Data extract
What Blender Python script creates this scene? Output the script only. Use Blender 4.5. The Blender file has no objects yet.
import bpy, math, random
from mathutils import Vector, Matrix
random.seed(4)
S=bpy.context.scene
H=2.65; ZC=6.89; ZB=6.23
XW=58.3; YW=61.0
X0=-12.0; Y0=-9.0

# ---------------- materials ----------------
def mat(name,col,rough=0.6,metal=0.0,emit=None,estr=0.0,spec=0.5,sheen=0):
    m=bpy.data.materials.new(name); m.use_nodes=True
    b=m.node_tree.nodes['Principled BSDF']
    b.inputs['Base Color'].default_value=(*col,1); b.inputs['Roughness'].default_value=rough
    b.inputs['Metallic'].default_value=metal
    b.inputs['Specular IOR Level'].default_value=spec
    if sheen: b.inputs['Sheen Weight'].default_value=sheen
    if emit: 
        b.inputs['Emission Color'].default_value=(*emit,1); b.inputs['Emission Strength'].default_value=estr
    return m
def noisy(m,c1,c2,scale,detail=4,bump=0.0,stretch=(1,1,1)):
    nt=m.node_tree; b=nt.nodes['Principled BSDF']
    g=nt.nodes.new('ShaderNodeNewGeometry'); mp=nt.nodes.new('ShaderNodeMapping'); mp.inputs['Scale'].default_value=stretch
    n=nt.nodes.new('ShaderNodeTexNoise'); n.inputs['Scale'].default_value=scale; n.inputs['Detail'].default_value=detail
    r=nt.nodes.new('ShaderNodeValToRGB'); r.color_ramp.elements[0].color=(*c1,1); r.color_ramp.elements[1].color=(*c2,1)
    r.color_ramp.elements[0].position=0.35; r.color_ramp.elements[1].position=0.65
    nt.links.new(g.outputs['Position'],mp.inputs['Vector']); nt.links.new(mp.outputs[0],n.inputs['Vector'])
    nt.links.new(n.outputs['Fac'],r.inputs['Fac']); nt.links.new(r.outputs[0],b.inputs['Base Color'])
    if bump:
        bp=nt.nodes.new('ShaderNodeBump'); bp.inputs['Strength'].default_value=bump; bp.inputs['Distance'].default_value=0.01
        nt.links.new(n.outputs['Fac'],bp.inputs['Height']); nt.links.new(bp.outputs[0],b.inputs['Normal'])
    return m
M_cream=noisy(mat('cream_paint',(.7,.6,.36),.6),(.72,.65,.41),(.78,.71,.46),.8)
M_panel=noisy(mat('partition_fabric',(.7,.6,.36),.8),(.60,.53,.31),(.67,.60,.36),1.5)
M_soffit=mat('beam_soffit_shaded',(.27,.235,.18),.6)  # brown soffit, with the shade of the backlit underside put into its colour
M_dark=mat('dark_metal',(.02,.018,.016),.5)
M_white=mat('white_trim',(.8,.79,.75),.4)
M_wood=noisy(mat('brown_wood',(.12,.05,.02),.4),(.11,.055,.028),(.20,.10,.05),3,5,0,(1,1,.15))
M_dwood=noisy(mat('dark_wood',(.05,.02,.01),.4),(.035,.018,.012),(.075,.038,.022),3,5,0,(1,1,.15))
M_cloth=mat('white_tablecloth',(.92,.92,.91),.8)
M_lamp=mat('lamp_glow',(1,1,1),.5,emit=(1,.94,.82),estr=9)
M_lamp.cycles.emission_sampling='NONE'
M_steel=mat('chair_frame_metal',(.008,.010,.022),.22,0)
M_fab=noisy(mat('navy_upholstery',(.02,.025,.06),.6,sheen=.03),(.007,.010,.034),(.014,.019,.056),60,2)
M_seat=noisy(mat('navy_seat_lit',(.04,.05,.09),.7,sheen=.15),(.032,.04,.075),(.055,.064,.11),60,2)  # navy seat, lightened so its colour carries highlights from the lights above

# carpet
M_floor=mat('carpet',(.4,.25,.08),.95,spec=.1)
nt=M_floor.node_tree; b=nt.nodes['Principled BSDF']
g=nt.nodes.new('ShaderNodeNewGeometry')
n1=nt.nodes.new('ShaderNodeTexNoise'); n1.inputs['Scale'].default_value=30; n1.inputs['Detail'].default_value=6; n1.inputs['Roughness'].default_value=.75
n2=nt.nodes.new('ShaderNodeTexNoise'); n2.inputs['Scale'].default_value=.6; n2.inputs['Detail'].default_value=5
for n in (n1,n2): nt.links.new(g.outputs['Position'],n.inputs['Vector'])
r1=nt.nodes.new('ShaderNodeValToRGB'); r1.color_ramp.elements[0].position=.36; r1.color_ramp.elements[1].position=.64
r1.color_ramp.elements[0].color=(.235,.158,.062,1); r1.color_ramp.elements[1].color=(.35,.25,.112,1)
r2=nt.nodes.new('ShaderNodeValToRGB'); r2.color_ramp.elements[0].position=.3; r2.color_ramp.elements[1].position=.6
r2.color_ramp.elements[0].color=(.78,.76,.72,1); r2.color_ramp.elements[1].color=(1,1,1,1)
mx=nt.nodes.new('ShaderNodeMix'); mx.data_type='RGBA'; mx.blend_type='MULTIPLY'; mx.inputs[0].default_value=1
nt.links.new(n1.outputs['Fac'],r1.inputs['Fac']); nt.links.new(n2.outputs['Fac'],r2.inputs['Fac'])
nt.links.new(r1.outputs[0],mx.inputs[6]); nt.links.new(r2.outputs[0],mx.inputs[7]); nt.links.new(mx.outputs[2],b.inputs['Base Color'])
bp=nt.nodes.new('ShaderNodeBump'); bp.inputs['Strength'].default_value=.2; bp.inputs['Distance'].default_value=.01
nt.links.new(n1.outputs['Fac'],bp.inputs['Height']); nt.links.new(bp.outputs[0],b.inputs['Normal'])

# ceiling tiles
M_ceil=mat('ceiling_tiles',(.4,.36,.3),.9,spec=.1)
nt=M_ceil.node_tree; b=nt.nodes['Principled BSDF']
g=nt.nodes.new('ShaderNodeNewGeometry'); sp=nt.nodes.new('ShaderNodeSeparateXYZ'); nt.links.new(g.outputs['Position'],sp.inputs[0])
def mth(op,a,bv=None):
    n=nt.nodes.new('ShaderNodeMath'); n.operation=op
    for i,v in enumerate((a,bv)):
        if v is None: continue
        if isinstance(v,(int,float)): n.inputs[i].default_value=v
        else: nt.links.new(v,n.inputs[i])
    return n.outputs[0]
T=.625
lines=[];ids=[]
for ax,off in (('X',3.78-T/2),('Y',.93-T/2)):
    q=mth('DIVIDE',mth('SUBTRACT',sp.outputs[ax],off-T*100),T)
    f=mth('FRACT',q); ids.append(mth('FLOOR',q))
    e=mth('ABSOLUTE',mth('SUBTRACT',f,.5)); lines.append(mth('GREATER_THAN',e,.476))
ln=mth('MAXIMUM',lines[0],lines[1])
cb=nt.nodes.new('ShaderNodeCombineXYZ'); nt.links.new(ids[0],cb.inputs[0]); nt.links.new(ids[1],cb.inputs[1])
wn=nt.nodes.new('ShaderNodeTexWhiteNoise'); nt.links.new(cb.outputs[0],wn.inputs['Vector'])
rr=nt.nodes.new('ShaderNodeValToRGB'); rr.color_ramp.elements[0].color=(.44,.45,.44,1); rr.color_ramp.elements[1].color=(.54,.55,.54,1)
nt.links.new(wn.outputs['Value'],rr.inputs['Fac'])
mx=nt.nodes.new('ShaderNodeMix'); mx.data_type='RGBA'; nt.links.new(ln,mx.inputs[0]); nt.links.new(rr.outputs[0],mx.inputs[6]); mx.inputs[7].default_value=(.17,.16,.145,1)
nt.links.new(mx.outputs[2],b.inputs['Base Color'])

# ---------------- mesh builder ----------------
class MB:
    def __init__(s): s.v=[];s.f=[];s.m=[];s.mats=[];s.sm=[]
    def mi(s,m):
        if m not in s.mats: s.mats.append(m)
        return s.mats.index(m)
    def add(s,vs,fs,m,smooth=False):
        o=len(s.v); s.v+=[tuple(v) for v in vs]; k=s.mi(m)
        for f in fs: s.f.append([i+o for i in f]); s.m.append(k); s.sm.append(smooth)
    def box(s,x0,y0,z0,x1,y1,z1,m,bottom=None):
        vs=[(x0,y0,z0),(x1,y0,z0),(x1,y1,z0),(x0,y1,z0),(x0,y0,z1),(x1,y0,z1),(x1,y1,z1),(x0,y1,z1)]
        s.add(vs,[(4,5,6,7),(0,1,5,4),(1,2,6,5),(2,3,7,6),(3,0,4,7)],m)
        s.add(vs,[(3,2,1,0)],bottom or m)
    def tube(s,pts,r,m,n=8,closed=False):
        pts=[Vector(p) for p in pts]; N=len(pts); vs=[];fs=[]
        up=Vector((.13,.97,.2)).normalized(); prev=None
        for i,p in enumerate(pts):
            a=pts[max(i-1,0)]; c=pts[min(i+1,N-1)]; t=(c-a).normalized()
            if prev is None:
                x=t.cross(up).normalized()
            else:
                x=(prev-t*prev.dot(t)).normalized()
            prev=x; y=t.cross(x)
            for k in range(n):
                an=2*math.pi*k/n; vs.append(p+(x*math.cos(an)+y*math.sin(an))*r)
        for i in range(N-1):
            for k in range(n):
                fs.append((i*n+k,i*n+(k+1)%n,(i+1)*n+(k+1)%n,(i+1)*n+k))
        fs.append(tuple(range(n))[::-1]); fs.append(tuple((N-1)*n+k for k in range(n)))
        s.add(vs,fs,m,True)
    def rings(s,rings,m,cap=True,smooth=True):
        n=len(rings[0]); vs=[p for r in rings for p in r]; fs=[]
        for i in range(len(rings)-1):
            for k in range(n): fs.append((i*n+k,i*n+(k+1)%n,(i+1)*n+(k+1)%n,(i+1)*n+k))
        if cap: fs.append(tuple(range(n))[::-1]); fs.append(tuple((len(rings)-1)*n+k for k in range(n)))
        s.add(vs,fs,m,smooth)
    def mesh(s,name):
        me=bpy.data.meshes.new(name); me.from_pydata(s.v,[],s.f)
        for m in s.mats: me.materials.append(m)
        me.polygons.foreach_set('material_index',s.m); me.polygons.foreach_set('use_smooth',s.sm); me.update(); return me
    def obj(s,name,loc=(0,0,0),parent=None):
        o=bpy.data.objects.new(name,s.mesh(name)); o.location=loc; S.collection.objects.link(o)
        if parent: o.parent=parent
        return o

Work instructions
Return a copy of every line that includes the word "objects".

The solution
What Blender Python script creates this scene? Output the script only. Use Blender 4.5. The Blender file has no objects yet.
        o=bpy.data.objects.new(name,s.mesh(name)); o.location=loc; S.collection.objects.link(o)